Oleh : Rosadi Jamani Ketua Satupena Kalbar
PONTIANAK // Monitorkrimsus.com
Panasnya suhu politik di negeri kita, belum seberapa dibandingkan dengan negeri sebelah, Filipina. Negara kepulauan ini sedang bersiap memberhentikan (makzul) wakil presidennya. Siapkan kopinya, wak! Kisah politik ini cukup dijadikan teman sambil nongkrong di kafe di malam minggu.
Manila, 2025. Angin politik berhembus kencang dari Pasig ke Den Haag, membawa aroma skandal, ambisi, dan sedikit bau formalin demokrasi yang mulai membusuk di balik layar kekuasaan. Sara Duterte, Wakil Presiden Republik Filipina, perempuan tangguh yang pernah dianggap pewaris sah dinasti Duterte yang menakutkan, kini berdiri di tepi jurang pemakzulan. Bukan sekadar cekcok politik biasa, ini adalah Battle of the Dynasties, satu level di atas drama Korea dan dua level di bawah Perang Dunia.
Sidang pemakzulan dijadwalkan pada 3 Juni 2025, setelah DPR Filipina dengan penuh semangat, dan mungkin juga dendam lama yang baru dipanaskan, menggolkan keputusan untuk menggulingkan sang Wakil Presiden. Tuduhan? Bukan cuma sekadar salah parkir atau telat lapor SPT. Sara dituduh menyelewengkan dana rahasia negara sebesar lebih dari setengah miliar peso, termasuk likuidasi 125 juta peso hanya dalam waktu 11 hari. Sebelas hari! Itu bukan likuidasi, itu tsunami keuangan. Dalam hitungan jam, duit negara menguap lebih cepat dari air mata fans K-pop yang idola mereka skandal pacaran.

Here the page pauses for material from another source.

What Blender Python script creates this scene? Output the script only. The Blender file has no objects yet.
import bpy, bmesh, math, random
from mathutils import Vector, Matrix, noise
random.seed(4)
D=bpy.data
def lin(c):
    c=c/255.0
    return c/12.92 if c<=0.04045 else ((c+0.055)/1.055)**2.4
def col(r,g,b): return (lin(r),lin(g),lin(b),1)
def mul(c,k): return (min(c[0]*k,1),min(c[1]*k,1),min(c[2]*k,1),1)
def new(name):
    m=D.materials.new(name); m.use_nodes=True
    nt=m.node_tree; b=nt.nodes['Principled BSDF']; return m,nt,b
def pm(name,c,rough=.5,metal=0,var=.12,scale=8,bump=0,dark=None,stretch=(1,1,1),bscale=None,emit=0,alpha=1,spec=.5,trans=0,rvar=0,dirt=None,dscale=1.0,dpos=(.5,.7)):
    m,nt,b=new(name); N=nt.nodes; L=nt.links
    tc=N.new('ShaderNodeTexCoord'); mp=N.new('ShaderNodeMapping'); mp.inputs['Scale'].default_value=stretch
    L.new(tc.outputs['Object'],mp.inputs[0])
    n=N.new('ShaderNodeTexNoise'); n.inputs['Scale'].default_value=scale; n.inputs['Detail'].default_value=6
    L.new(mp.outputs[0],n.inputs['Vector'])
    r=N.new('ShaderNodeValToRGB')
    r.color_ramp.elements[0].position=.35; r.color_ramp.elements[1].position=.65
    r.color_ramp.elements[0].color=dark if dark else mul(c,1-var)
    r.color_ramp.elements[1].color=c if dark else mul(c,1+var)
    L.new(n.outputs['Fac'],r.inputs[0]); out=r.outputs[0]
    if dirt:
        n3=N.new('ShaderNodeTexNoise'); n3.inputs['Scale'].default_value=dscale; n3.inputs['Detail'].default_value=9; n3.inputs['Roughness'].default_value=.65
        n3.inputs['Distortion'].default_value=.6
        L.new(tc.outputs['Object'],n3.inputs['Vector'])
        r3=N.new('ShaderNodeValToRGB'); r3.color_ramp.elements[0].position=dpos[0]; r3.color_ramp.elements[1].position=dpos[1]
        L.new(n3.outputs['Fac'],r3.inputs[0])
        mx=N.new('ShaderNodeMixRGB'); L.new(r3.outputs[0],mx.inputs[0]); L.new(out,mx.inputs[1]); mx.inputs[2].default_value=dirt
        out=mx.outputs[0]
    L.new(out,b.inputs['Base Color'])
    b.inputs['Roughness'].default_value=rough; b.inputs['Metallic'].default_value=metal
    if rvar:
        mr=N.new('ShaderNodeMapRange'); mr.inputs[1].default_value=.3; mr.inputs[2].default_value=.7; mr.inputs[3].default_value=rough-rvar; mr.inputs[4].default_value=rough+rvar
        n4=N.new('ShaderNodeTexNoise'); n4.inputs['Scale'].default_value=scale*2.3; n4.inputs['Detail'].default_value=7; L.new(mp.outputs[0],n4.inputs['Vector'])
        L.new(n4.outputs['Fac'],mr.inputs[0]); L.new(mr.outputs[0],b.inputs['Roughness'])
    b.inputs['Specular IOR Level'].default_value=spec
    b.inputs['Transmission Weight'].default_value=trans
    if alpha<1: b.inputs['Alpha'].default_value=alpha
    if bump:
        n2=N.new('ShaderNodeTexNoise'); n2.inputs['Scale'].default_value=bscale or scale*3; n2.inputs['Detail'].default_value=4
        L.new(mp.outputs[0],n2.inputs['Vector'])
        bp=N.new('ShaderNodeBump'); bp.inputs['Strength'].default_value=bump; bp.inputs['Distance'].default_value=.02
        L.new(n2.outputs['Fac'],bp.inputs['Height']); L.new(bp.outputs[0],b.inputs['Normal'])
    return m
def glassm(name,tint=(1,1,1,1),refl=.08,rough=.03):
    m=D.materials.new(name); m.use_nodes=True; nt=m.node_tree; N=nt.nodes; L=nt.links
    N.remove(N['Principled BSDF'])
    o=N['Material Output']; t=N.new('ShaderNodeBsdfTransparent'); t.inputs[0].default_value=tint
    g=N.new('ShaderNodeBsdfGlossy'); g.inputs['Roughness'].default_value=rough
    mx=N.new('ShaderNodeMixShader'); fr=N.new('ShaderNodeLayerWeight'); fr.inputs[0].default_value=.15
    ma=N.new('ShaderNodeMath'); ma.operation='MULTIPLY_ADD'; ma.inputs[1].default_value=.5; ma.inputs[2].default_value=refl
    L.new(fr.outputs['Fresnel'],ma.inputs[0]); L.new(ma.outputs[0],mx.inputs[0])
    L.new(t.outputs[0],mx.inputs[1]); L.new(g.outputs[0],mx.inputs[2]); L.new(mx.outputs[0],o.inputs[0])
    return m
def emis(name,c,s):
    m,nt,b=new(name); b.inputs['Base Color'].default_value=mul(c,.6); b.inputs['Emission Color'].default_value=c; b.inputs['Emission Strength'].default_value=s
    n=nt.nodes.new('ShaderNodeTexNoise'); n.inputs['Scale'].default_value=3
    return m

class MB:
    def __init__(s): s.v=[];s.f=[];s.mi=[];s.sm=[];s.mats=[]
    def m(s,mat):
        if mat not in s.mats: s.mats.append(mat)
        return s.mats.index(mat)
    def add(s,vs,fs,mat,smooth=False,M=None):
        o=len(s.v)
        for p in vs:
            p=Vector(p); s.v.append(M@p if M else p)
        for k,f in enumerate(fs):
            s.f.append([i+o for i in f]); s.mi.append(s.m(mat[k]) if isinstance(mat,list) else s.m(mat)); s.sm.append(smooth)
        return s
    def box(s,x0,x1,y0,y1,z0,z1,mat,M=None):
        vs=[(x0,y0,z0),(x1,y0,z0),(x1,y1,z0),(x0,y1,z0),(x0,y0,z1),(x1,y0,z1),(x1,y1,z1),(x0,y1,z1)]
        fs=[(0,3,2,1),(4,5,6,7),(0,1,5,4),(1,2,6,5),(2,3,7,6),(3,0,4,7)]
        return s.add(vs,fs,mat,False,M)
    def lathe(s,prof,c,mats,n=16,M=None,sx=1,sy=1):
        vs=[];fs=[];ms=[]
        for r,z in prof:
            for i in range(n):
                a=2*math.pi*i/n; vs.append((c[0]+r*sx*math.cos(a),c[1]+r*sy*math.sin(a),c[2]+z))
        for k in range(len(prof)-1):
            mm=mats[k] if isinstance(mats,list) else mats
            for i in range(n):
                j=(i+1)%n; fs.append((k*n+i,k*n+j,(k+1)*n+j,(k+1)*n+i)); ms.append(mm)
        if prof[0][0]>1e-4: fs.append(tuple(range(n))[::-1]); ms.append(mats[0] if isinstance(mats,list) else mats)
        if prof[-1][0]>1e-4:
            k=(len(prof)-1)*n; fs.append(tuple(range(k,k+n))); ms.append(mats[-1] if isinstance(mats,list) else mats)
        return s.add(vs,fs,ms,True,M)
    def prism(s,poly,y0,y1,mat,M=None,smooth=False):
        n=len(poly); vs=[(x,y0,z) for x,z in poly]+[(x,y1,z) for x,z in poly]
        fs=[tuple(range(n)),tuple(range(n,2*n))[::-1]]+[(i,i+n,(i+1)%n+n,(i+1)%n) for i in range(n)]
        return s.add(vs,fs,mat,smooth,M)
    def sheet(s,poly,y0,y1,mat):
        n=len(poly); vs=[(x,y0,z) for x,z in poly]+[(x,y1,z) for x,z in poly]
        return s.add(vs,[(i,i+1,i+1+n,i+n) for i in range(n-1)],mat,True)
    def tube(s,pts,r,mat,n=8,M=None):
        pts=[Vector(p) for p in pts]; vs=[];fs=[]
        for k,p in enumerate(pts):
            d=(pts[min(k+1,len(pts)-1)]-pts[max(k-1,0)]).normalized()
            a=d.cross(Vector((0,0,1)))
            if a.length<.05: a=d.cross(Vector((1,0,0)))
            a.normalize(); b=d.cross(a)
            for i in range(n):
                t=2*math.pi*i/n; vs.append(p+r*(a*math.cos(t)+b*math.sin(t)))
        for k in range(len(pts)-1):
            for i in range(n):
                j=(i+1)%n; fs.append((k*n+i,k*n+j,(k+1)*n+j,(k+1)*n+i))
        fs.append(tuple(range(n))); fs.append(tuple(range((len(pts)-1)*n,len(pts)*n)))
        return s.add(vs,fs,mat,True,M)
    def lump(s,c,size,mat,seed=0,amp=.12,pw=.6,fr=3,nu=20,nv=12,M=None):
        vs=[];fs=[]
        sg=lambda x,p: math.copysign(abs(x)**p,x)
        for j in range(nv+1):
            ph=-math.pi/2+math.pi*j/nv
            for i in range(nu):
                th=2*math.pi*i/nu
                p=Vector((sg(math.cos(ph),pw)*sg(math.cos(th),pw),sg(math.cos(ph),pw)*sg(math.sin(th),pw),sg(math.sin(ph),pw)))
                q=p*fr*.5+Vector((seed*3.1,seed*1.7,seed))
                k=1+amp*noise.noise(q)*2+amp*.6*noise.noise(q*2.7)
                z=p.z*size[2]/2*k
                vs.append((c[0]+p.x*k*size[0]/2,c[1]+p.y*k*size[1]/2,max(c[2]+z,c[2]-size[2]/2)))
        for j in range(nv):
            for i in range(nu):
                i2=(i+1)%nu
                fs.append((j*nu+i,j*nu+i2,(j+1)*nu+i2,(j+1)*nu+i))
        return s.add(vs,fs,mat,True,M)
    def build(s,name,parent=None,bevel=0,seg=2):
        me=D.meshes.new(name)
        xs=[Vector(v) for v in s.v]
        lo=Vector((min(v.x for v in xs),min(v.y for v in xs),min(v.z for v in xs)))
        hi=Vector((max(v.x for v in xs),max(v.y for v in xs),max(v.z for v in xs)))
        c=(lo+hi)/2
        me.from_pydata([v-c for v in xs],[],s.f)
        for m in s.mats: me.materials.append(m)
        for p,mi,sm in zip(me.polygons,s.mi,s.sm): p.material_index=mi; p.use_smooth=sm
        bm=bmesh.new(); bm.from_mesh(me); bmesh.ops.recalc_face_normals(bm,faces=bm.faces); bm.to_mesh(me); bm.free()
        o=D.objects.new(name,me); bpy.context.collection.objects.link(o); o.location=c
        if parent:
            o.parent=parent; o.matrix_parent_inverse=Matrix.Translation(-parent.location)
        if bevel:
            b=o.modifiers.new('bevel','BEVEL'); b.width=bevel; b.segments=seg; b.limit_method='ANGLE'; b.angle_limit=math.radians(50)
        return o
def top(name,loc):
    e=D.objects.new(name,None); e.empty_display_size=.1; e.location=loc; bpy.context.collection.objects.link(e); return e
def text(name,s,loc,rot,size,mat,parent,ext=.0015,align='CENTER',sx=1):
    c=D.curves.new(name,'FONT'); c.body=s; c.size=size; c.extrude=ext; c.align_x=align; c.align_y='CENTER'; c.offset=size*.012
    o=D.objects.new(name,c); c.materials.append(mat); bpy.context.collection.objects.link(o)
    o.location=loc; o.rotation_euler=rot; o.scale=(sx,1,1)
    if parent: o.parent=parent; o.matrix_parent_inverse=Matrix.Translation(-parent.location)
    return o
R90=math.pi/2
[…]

Namun dosa finansial itu belum seberapa dibanding tuduhan utama yang bikin Hollywood pun merasa terintimidasi, dugaan bahwa Sara terlibat dalam rencana pembunuhan Presiden Ferdinand Marcos Jr., lengkap dengan Ibu Negara dan Ketua DPR sebagai bonus target. Tentu saja, ini bukan “sekadar sindiran”, melainkan sebuah insinuasi penuh api yang langsung menyulut kecurigaan, apakah Wakil Presiden sedang bermain catur atau sedang mencoba menjadi Daenerys Targaryen dalam versi Tropis?
Tapi drama tidak berhenti di Senat. Jauh di Belanda sana, Rodrigo Duterte, ayahanda tercinta, simbol otoritarianisme maskulin, dan mantan presiden paling kontroversial di kawasan Asia Tenggara, tengah duduk manis di tahanan Mahkamah Kriminal Internasional. Ia ditangkap di Bandara Internasional Manila pada 11 Maret 2025, diborgol seperti bintang rock yang kehabisan tiket konser, lalu diterbangkan ke Den Haag untuk menghadapi dakwaan kejahatan terhadap kemanusiaan. Ya, manusia. Bukan cicak, bukan tikus. Manusia. Ribuan di antaranya tewas tanpa proses hukum dalam kampanye anti-narkoba ala Duterte, antara 2016 hingga 2022. ICC tetap ngeyel punya yurisdiksi, meskipun Filipina sudah keluar dari lembaga itu sejak 2019. Hukum internasional rupanya masih punya dendam yang belum terbayar.
Kini, Marcos Jr., presiden yang mewarisi nama besar dan trauma nasional dari ayahnya, berbalik arah. Dulu ia bersekutu dengan keluarga Duterte, membangun koalisi seperti dua naga politik yang menyatukan kobaran napas. Tapi sekarang? Marcos mendukung penuh proses hukum ICC, menandai keretakan yang lebih parah dari fondasi rumah tangga selebriti.
Di tengah medan laga ini, rakyat Filipina berdiri terbagi, sebagian berteriak membela Duterte, menyebut ini semua konspirasi politik tingkat Illuminati, yang lain mengibarkan panji pro-Marcos, menyerukan bahwa negara harus bersih dari korupsi dan potensi pembunuh presiden. Aktivis sipil, seperti biasa, sibuk menulis laporan panjang yang dibaca setengah halaman lalu dilupakan esok pagi.
Apakah Sara Duterte akan dimakzulkan dan dikubur kariernya di buku sejarah gelap? Atau justru bangkit seperti Phoenix politik dengan baju besi antipeluru? Satu hal yang pasti, politik Filipina sudah bukan lagi soal kepemimpinan. Ini soal siapa yang menulis naskah drama dan siapa yang cukup gila untuk memerankannya.